Üretimin ivmesi artarken tüketimin azaldı
UİB'nin yayınladığı eylül ayına ilişkin veriler, bu dönemde sanayi üretiminin ivmesinin arttığı, buna karşın tüketim ivmesinin azaldığı, yatırımların ise durgun seyrettiğini gösteriyor.
Yıllık cirosu 20 milyon yuanın (yaklaşık 2,81 milyon dolar) üzerindeki sanayi işletmelerinin üretim çıktılarının hesaplandığı sanayi üretimi, eylülde geçen yılın aynı dönemine göre yüzde 6,5 arttı.
Sanayi üretimi, ocak ve şubat aylarında yüzde 5,9, martta yüzde 7,7, nisanda yüzde 6,1, mayısta 5,8, haziranda 6,8, temmuzda yüzde 5,7 ve ağustosta yüzde 5,2 artış kaydetmişti.
Tüketimin ölçüsü kabul edilen perakende satışlar ise eylülde yüzde 3 artarken ağustostaki yüzde 3,4'lük artışın gerisine düştü.

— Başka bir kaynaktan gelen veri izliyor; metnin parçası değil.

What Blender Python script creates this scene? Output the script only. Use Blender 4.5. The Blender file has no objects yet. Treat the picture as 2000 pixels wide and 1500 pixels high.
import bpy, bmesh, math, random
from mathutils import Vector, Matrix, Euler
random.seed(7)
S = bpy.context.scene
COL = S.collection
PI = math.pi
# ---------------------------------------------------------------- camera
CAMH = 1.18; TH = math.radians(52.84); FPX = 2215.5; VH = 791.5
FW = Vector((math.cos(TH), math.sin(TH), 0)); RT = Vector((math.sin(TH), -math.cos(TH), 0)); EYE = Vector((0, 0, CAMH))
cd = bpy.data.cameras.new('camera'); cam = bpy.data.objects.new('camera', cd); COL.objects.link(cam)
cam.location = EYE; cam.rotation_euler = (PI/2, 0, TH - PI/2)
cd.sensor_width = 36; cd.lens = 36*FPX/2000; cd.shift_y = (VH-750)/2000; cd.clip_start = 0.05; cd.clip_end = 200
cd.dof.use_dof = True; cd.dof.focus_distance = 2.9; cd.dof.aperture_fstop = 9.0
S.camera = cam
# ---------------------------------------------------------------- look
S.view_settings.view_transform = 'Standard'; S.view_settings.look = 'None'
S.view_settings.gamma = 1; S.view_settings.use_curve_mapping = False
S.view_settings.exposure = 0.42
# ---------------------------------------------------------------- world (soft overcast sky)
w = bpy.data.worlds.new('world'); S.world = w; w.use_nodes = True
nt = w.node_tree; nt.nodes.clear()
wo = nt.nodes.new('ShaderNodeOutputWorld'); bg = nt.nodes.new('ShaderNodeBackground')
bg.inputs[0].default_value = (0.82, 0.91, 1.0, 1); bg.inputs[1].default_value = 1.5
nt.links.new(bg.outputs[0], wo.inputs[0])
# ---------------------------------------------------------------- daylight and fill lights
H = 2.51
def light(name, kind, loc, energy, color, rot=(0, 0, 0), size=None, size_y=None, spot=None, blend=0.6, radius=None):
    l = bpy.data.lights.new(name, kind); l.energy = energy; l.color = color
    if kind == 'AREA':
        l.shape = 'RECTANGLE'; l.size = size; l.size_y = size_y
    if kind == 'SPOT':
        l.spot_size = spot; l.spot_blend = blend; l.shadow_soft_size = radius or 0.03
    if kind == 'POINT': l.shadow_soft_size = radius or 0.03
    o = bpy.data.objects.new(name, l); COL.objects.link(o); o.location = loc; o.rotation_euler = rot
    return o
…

Perakende satışlar, ocak ve şubat aylarında yüzde 4, martta yüzde 5,9, nisanda yüzde 5,1, mayısta 6,4, haziranda 4,8, temmuzda 3,7 ve ağustosta yüzde 3,4 artmıştı.
Yatırımlar durgun seyrediyor
Altyapı, taşınmazlar, makine ve donanım harcamalarını içeren sabit sermaye yatırımları, 9 ayda yıllık yüzde 0,5 artarken 8 aydaki artış hızı değişmedi.
Sabit sermaye yatırımlarındaki durgunlukta gayrimenkul sektöründe son 3 yıldır süregelen gerilemenin etkisi hissedilmeye devam etti. Ülkede 9 ayda yüzde 13,9 düşüş kaydeden gayrimenkul yatırımları, 8 aydaki yüzde 12,9'luk düşüşten daha hızlı geriledi.
Yatırımcı güveninin göstergesi kabul edilen özel sektör yatırımları da 9 ayda yüzde 3,1 ile 8 aydaki yüzde 2,3'lük düşüşten daha hızlı azaldı.
İşsizlik
Ülkede ağustos sonunda yüzde 5,3 olan kentlerdeki genel işsizlik oranı eylül itibarıyla yüzde 5,2'ye geriledi. İşsizlik oranı, ocakta yüzde 5,2, şubatta 5,4, martta 5,2, nisanda 5,1, mayıs ve haziranda 5, temmuzda 5,2 ve ağustosta 5,3 kaydedilmişti.